Leave out the pictures and reproduce all of the data exactly.

__________________________________________________

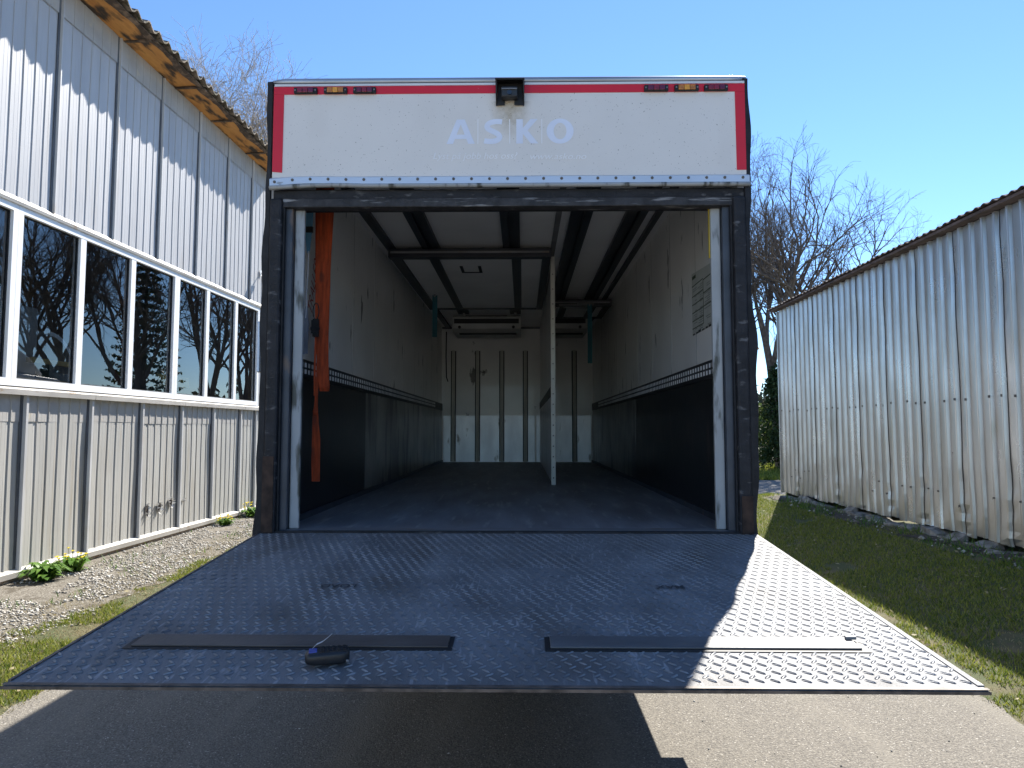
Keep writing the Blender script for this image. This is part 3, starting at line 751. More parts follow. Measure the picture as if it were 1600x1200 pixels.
T('front_wall', MB().box(-1.2375, 1.2375, BK, BK + 0.22, FL, CE), 'inner_white')
T('cargo_floor', MB().box(-1.2375, 1.2375, 0.012, BK, 0.98, FL), 'cargo_floor')
T('sill_plate', MB().box(-1.20, 1.20, -0.012, 0.10, FL - 0.02, FL + 0.006), 'flap')
# back wall kick plates, posts, trims
for x0, x1 in ((-1.2, -0.665), (-0.655, -0.27), (-0.262, 0.125), (0.133, 0.285), (0.315, 0.925), (0.935, 1.2)):
    T('steel_kick_plate', MB().box(x0, x1, BK - 0.006, BK - 0.001, FL + 0.004, 1.925), 'steel_kick')
for px in (-1.041, -0.646, -0.25, 0.135, 0.934):
    p = T('bulkhead_post', MB().box(px - 0.024, px + 0.024, BK - 0.05, BK - 0.008, FL + 0.01, 2.99), 'pole')
    g = MB().box(px - 0.042, px - 0.025, BK - 0.022, BK - 0.008, FL + 0.01, 2.985).box(px + 0.025, px + 0.042, BK - 0.022, BK - 0.008, FL + 0.01, 2.985)
    T('shadow_channel', g, 'rail_black', parent=p)
T('ceiling_trim', MB().box(-1.23, 1.23, BK - 0.03, BK - 0.002, CE - 0.035, CE - 0.004), 'flap')
# longitudinal partition between the compartments
pt = T('partition', MB().box(0.375, 0.40, 3.0, BK - 0.06, 2.13, CE - 0.01), 'inner_white')
T('partition_rail', MB().box(0.366, 0.402, 3.0, BK - 0.06, 2.03, 2.128), 'rail_black', parent=pt)
T('partition_kick', MB().box(0.371, 0.40, 3.0, BK - 0.06, FL + 0.012, 2.028), 'steel_kick', parent=pt)
pp = T('partition_post', MB().box(0.358, 0.402, 2.94, 2.985, FL + 0.002, CE - 0.004), 'pole', bevel=0.004)
hl = MB(); z = 1.24
while z < CE - 0.05:
    hl.cyl((0.38, 2.9385, z), (0.38, 2.942, z), 0.0065, 8); z += 0.10 if z < 1.95 else 0.145
T('hole', hl, 'black', parent=pp, kind='stuff')
# ceiling tracks
def track(x0, x1, y0, y1, z=CE):
    c = (x0 + x1) / 2; m_ = MB()
    m_.box(x0, x1, y0, y1, z - 0.012, z - 0.001)
    m_.box(x0, x0 + (x1 - x0) * 0.38, y0, y1, z - 0.034, z - 0.0125).box(x1 - (x1 - x0) * 0.38, x1, y0, y1, z - 0.034, z - 0.0125)
    T('ceiling_track', m_, 'track')
track(-0.83, -0.675, 0.3, 6.1); track(-0.09, 0.064, 0.3, 6.1); track(0.46, 0.625, 0.3, 6.1); track(0.885, 1.045, 0.3, 6.1)
T('ceiling_edge_trim', MB().box(-1.165, -1.09, 0.3, BK - 0.04, CE - 0.030, CE - 0.001), 'track')
T('ceiling_edge_trim', MB().box(1.115, 1.16, 0.3, BK - 0.04, CE - 0.030, CE - 0.001), 'track')
T('ceiling_slot_rail', MB().box(0.348, 0.392, 0.3, 2.93, CE - 0.014, CE - 0.001), 'flap')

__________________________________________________

### Exercise solution:
Keep writing the Blender script for this image. This is part 3, starting at line 751. More parts follow. Measure the picture as if it were 1600x1200 pixels.
T('front_wall', MB().box(-1.2375, 1.2375, BK, BK + 0.22, FL, CE), 'inner_white')
T('cargo_floor', MB().box(-1.2375, 1.2375, 0.012, BK, 0.98, FL), 'cargo_floor')
T('sill_plate', MB().box(-1.20, 1.20, -0.012, 0.10, FL - 0.02, FL + 0.006), 'flap')
# back wall kick plates, posts, trims
for x0, x1 in ((-1.2, -0.665), (-0.655, -0.27), (-0.262, 0.125), (0.133, 0.285), (0.315, 0.925), (0.935, 1.2)):
    T('steel_kick_plate', MB().box(x0, x1, BK - 0.006, BK - 0.001, FL + 0.004, 1.925), 'steel_kick')
for px in (-1.041, -0.646, -0.25, 0.135, 0.934):
    p = T('bulkhead_post', MB().box(px - 0.024, px + 0.024, BK - 0.05, BK - 0.008, FL + 0.01, 2.99), 'pole')
    g = MB().box(px - 0.042, px - 0.025, BK - 0.022, BK - 0.008, FL + 0.01, 2.985).box(px + 0.025, px + 0.042, BK - 0.022, BK - 0.008, FL + 0.01, 2.985)
    T('shadow_channel', g, 'rail_black', parent=p)
T('ceiling_trim', MB().box(-1.23, 1.23, BK - 0.03, BK - 0.002, CE - 0.035, CE - 0.004), 'flap')
# longitudinal partition between the compartments
pt = T('partition', MB().box(0.375, 0.40, 3.0, BK - 0.06, 2.13, CE - 0.01), 'inner_white')
T('partition_rail', MB().box(0.366, 0.402, 3.0, BK - 0.06, 2.03, 2.128), 'rail_black', parent=pt)
T('partition_kick', MB().box(0.371, 0.40, 3.0, BK - 0.06, FL + 0.012, 2.028), 'steel_kick', parent=pt)
pp = T('partition_post', MB().box(0.358, 0.402, 2.94, 2.985, FL + 0.002, CE - 0.004), 'pole', bevel=0.004)
hl = MB(); z = 1.24
while z < CE - 0.05:
    hl.cyl((0.38, 2.9385, z), (0.38, 2.942, z), 0.0065, 8); z += 0.10 if z < 1.95 else 0.145
T('hole', hl, 'black', parent=pp, kind='stuff')
# ceiling tracks
def track(x0, x1, y0, y1, z=CE):
    c = (x0 + x1) / 2; m_ = MB()
    m_.box(x0, x1, y0, y1, z - 0.012, z - 0.001)
    m_.box(x0, x0 + (x1 - x0) * 0.38, y0, y1, z - 0.034, z - 0.0125).box(x1 - (x1 - x0) * 0.38, x1, y0, y1, z - 0.034, z - 0.0125)
    T('ceiling_track', m_, 'track')
track(-0.83, -0.675, 0.3, 6.1); track(-0.09, 0.064, 0.3, 6.1); track(0.46, 0.625, 0.3, 6.1); track(0.885, 1.045, 0.3, 6.1)
T('ceiling_edge_trim', MB().box(-1.165, -1.09, 0.3, BK - 0.04, CE - 0.030, CE - 0.001), 'track')
T('ceiling_edge_trim', MB().box(1.115, 1.16, 0.3, BK - 0.04, CE - 0.030, CE - 0.001), 'track')
T('ceiling_slot_rail', MB().box(0.348, 0.392, 0.3, 2.93, CE - 0.014, CE - 0.001), 'flap')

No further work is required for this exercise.